Former Wolverine standout makes his mark in Knoxville

By Jonah Rosenbaum

In Knoxville, Tennessee, basketball matters.

When University Of Tennessee Head Basketball Coach Bruce Pearl first saw the team’s enormous 22,756 -seat arena (almost double the size of UCLA’s Pauley Pavilion), he asked himself, “I wonder if this place is big enough?”

The question might have been a good one, as 21,314 poured in to see the Volunteers take on Belmont, over 2,000 more than saw the Lakers-Celtics on Christmas day. While game days might be a popular and exciting diversion for Tennessee fans, they hold a vastly different experience for former Wolverine standout and current Tennessee freshman Renaldo Woolridge ’08.

Woolridge is a 6’8 small forward, and the son of former Laker Orlando Woolridge. As a senior at Harvard-Westlake, Woolridge averaged 19.1 points per game, and led the team to the second round of the playoffs before it fell to top ranked Mater Dei. Woolridge committed to the University of Tennessee over such schools as Georgetown, USC and Illinois.

Woolridge has experienced the typical ups and downs of a freshman playing early minutes for a major program.

He began the season in the starting lineup, a rare feat for a freshman in the competitive Southeastern Conference. Woolridge averaged 6.6 points through the first 11 games, including a 14 point outburst against Sienna.

Over the last 10 games, Woolridge has fallen into a shooting slump, averaging only 1.5 points per game, and shooting just one for 12 from three- point range.

One of the ups so far this season came during the Vols game versus Belmont early on in the season.

The day of the game, Woolridge and his teammates woke up and immediately had to focus their attention elsewhere. With the game just hours away, they had school on their mind.

“Before home games, we go to class just like everybody else,” Woolridge said.

After class was over, Woolridge and his teammates headed to the team’s practice facility.

“Five hours before the game, we had a walk through going over defending their plays as well as fine tuning ours.”

Pearl stressed the importance of taking little known Belmont seriously, referencing their near upset of perennial power Duke, in the previous year’s NCAA tournament.
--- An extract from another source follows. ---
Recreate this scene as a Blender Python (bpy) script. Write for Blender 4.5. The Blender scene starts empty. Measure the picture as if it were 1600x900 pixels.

At 11 a.m., four hours before the 3 p.m. tipoff, the team had their traditional pre-game meal.

“We always have steak, pasta and some sort of vegetable to get us right for the game,” Woolridge said.

After the meal, the team had two and a half hours to relax before entering their arena for the shoot around. The shoot around is used to get warmed up before the game.

“The guards and big men split up and work on some individual offensive things,” Woolridge said.

At 2:30, fans are beginning to pile in, the band is playing Tennessee’s fight song “Rocky Top,” and the team is in the locker room getting final instructions from their coach.

“Coach Pearl went over game strategies, and hyped us up for the game,” Woolridge said. While some players are beginning to feel nervous, Renaldo remains relaxed.

“He just stays calm, and gets ready for the game,” his sister Tiana ’11 said. “He likes to listen to Lil’ Wayne before running onto the court.”

After the team has listened to Pearl’s speech they run onto the court to thunderous applause.

The ESPN crew is going over the keys to the game, and the team is getting in a final warmup, while Belmont is being greeted by loud boos and taunts on the other side of the court.

Five minutes before tipoff, the team heads up to the top of the arena, and following Tennessee tradition, runs all the way down to the court, high fiving fans along the way.

The game went back and forth, and as Pearl predicted, was closer than expected. Belmont had a chance to win the game, but guard Alex Renfroe missed two free throws down the stretch and Tennessee hit their freethrows, ultimately winning 79-77. Woolridge had nine points in 15 minutes of play.

After the game, Coach Pearl talked to the team about “how we did and also about our next opponent.”

After a long night, Woolridge headed to dinner with teammates Wayne Chism, Scotty Hopson and Tyler Smith.